What the exercise asks
Copy each line of the data below exactly, leaving out pictures.

Information provided
# # # #

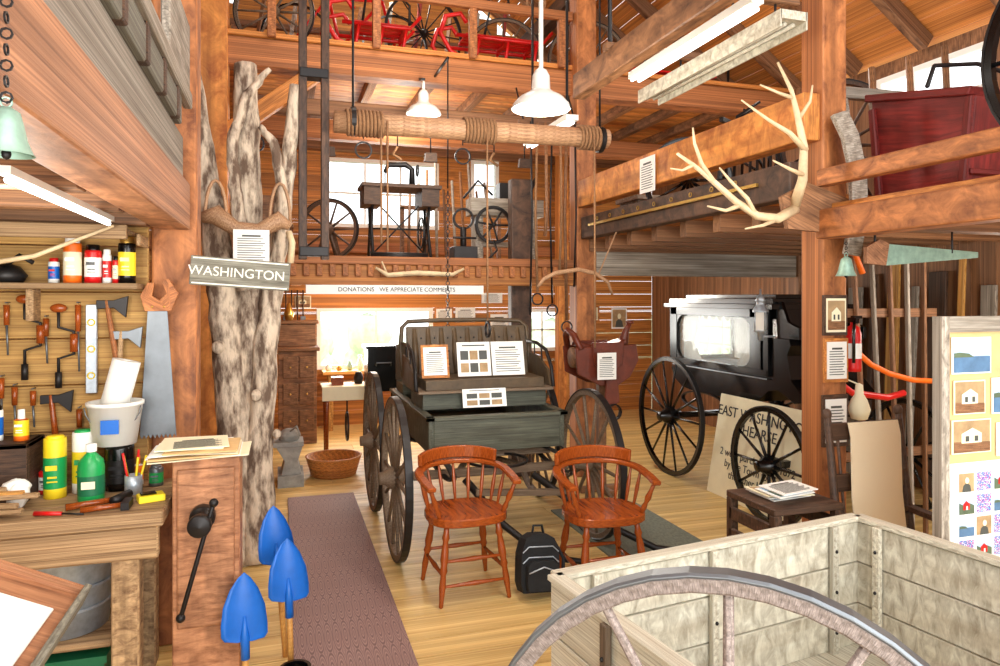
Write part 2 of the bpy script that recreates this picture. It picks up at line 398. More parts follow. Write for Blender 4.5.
m=M()
for i in range(17):
    yy=6.02+i*.193
    if yy<9.2: m.box(-2.65,5.2,yy,yy+.188,3.78,3.82,0)
for i in range(14): m.box(-2.5+i*.55,-2.42+i*.55,6.25,9.2,3.68,3.78,1)
obj('loft_floor_upper',m,['w_orange','w_brown'],.003)
m=M(); m.box(-.38,2.59,5.98,6.04,4.22,4.30,0)
for i in range(4): m.box(-.1+i*.85,-.03+i*.85,5.98,6.04,3.78,4.22,0)
obj('loft_railing',m,['w_red'],.005)
m=M()
for i in range(14): m.box(2.72+i*.185,2.72+i*.185+.18,3.2,6.0,2.20,2.24,0)
for i in range(14): m.box(2.72+i*.185,2.72+i*.185+.18,-.2,3.2,2.10,2.14,0)
for i in range(7): m.box(2.72,5.25,3.5+i*.4,3.58+i*.4,2.08,2.2,1)
for i in range(6): m.box(2.72,5.25,.2+i*.5,.3+i*.5,1.99,2.1,1)
obj('loft_floor_right',m,['w_orange','w_brown'],.003)
tb('loft_beam',(2.66,3.0,2.60),(2.66,5.9,2.60),.12,.25,'w_orange')
tb('loft_beam',(2.68,3.14,2.29),(2.68,5.9,2.29),.10,.20,'w_dark')
tb('loft_beam',(2.70,-.2,2.03),(2.70,2.97,2.03),.12,.15,'w_red')
tb('loft_rail',(2.68,-.2,2.27),(2.68,2.97,2.27),.06,.09,'w_red')
tb('wall_girt',(2.8,5.96,2.03),(5.05,5.96,2.03),.06,.34,'w_gray')
tb('loft_beam',(2.8,5.85,2.32),(5.05,5.85,2.32),.15,.15,'w_orange')
m=M()
for i in range(11): m.box(-2.65+i*.19,-2.65+i*.19+.186,-.6,3.6,2.07,2.11,0)
for i in range(7): m.box(-2.65,-.56,.1+i*.55,.2+i*.55,1.97,2.07,1)
obj('loft_floor_left',m,['w_bench','w_brown'],.003)
tb('loft_beam',(-.48,-.6,2.08),(-.48,3.6,2.08),.15,.22,'w_vise')
m=M(); m.box(-.50,-.43,-.6,3.55,2.20,2.40,0); m.box(-.46,-.405,.2,3.3,2.40,2.52,1)
m.box(-.43,-.39,2.0,3.55,2.53,2.60,0); m.box(-.43,-.395,2.9,3.5,2.6,2.9,0)
for i in range(4): m.box(-.44,-.40,2.1+i*.35,2.16+i*.35,2.4,2.53,2)
obj('weathered_board',m,['w_gray','w_wgray','w_dark'],.006)

# outside
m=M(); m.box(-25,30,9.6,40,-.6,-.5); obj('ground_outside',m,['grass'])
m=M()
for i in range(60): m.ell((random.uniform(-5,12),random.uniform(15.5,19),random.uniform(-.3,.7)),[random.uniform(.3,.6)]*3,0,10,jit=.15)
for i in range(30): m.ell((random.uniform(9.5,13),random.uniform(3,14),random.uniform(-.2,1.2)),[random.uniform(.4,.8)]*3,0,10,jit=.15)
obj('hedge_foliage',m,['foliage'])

# ---------------------------------------------------------------- tool wall & workbench
m=M()
z=0
while z<1.95:
    m.box(-2.68,-.585,3.6,3.63,z,z+.205,0); z+=.21
obj('wall_tool_panel',m,['w_tool'],.003)
m=M()
for i in range(3): m.box(-2.3,-.44,3.03+i*.185,3.03+i*.185+.18,.75,.81,0)
m.box(-2.3,-.46,3.05,3.10,.62,.75,0)
for xx in(-2.2,-1.3,-.58): m.box(xx-.05,xx+.05,3.06,3.16,0,.75,0); m.box(xx-.05,xx+.05,3.44,3.54,0,.75,0)
m.box(-2.2,-.65,3.17,3.5,.24,.27,0)
obj('workbench',m,['w_bench'],.006)
m=M()
m.box(-.42,-.16,3.12,3.34,0,.99,0,1); m.box(-.40,-.18,3.10,3.12,.3,.95,0,.9)
m.lathe([(0,0),(.05,0),(.05,.05),(.035,.06),(.03,.11),(.045,.12),(.045,.16),(0,.17)],(-.30,3.1,.76),(0,-1,0),16,1)
m.tube([(-.25,2.98,.84),(-.37,2.98,.40)],.009,8,1); m.ell((-.25,2.98,.84),(.018,.018,.018),1)
m.ell((-.37,2.98,.40),(.018,.018,.018),1)
obj('leg_vise',m,['w_vise','iron'],.012)
m=M()
for i in range(7): m.panel((-.33+random.uniform(-.03,.03),3.22+random.uniform(-.03,.03),.995+i*.006),V((1,random.uniform(-.25,.25),0)),V((random.uniform(-.01,.01),1,0)),.38-.02*i,.28,.005,[10,1,5][i%3])
pic(m,(-.33,3.20,1.036),V((1,.1,0)),V((-.1,1,0)),.24,.22,'tan')
obj('newspaper_stack',m,PL)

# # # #

Output below
Write part 2 of the bpy script that recreates this picture. It picks up at line 398. More parts follow. Write for Blender 4.5.
m=M()
for i in range(17):
    yy=6.02+i*.193
    if yy<9.2: m.box(-2.65,5.2,yy,yy+.188,3.78,3.82,0)
for i in range(14): m.box(-2.5+i*.55,-2.42+i*.55,6.25,9.2,3.68,3.78,1)
obj('loft_floor_upper',m,['w_orange','w_brown'],.003)
m=M(); m.box(-.38,2.59,5.98,6.04,4.22,4.30,0)
for i in range(4): m.box(-.1+i*.85,-.03+i*.85,5.98,6.04,3.78,4.22,0)
obj('loft_railing',m,['w_red'],.005)
m=M()
for i in range(14): m.box(2.72+i*.185,2.72+i*.185+.18,3.2,6.0,2.20,2.24,0)
for i in range(14): m.box(2.72+i*.185,2.72+i*.185+.18,-.2,3.2,2.10,2.14,0)
for i in range(7): m.box(2.72,5.25,3.5+i*.4,3.58+i*.4,2.08,2.2,1)
for i in range(6): m.box(2.72,5.25,.2+i*.5,.3+i*.5,1.99,2.1,1)
obj('loft_floor_right',m,['w_orange','w_brown'],.003)
tb('loft_beam',(2.66,3.0,2.60),(2.66,5.9,2.60),.12,.25,'w_orange')
tb('loft_beam',(2.68,3.14,2.29),(2.68,5.9,2.29),.10,.20,'w_dark')
tb('loft_beam',(2.70,-.2,2.03),(2.70,2.97,2.03),.12,.15,'w_red')
tb('loft_rail',(2.68,-.2,2.27),(2.68,2.97,2.27),.06,.09,'w_red')
tb('wall_girt',(2.8,5.96,2.03),(5.05,5.96,2.03),.06,.34,'w_gray')
tb('loft_beam',(2.8,5.85,2.32),(5.05,5.85,2.32),.15,.15,'w_orange')
m=M()
for i in range(11): m.box(-2.65+i*.19,-2.65+i*.19+.186,-.6,3.6,2.07,2.11,0)
for i in range(7): m.box(-2.65,-.56,.1+i*.55,.2+i*.55,1.97,2.07,1)
obj('loft_floor_left',m,['w_bench','w_brown'],.003)
tb('loft_beam',(-.48,-.6,2.08),(-.48,3.6,2.08),.15,.22,'w_vise')
m=M(); m.box(-.50,-.43,-.6,3.55,2.20,2.40,0); m.box(-.46,-.405,.2,3.3,2.40,2.52,1)
m.box(-.43,-.39,2.0,3.55,2.53,2.60,0); m.box(-.43,-.395,2.9,3.5,2.6,2.9,0)
for i in range(4): m.box(-.44,-.40,2.1+i*.35,2.16+i*.35,2.4,2.53,2)
obj('weathered_board',m,['w_gray','w_wgray','w_dark'],.006)

# outside
m=M(); m.box(-25,30,9.6,40,-.6,-.5); obj('ground_outside',m,['grass'])
m=M()
for i in range(60): m.ell((random.uniform(-5,12),random.uniform(15.5,19),random.uniform(-.3,.7)),[random.uniform(.3,.6)]*3,0,10,jit=.15)
for i in range(30): m.ell((random.uniform(9.5,13),random.uniform(3,14),random.uniform(-.2,1.2)),[random.uniform(.4,.8)]*3,0,10,jit=.15)
obj('hedge_foliage',m,['foliage'])

# ---------------------------------------------------------------- tool wall & workbench
m=M()
z=0
while z<1.95:
    m.box(-2.68,-.585,3.6,3.63,z,z+.205,0); z+=.21
obj('wall_tool_panel',m,['w_tool'],.003)
m=M()
for i in range(3): m.box(-2.3,-.44,3.03+i*.185,3.03+i*.185+.18,.75,.81,0)
m.box(-2.3,-.46,3.05,3.10,.62,.75,0)
for xx in(-2.2,-1.3,-.58): m.box(xx-.05,xx+.05,3.06,3.16,0,.75,0); m.box(xx-.05,xx+.05,3.44,3.54,0,.75,0)
m.box(-2.2,-.65,3.17,3.5,.24,.27,0)
obj('workbench',m,['w_bench'],.006)
m=M()
m.box(-.42,-.16,3.12,3.34,0,.99,0,1); m.box(-.40,-.18,3.10,3.12,.3,.95,0,.9)
m.lathe([(0,0),(.05,0),(.05,.05),(.035,.06),(.03,.11),(.045,.12),(.045,.16),(0,.17)],(-.30,3.1,.76),(0,-1,0),16,1)
m.tube([(-.25,2.98,.84),(-.37,2.98,.40)],.009,8,1); m.ell((-.25,2.98,.84),(.018,.018,.018),1)
m.ell((-.37,2.98,.40),(.018,.018,.018),1)
obj('leg_vise',m,['w_vise','iron'],.012)
m=M()
for i in range(7): m.panel((-.33+random.uniform(-.03,.03),3.22+random.uniform(-.03,.03),.995+i*.006),V((1,random.uniform(-.25,.25),0)),V((random.uniform(-.01,.01),1,0)),.38-.02*i,.28,.005,[10,1,5][i%3])
pic(m,(-.33,3.20,1.036),V((1,.1,0)),V((-.1,1,0)),.24,.22,'tan')
obj('newspaper_stack',m,PL)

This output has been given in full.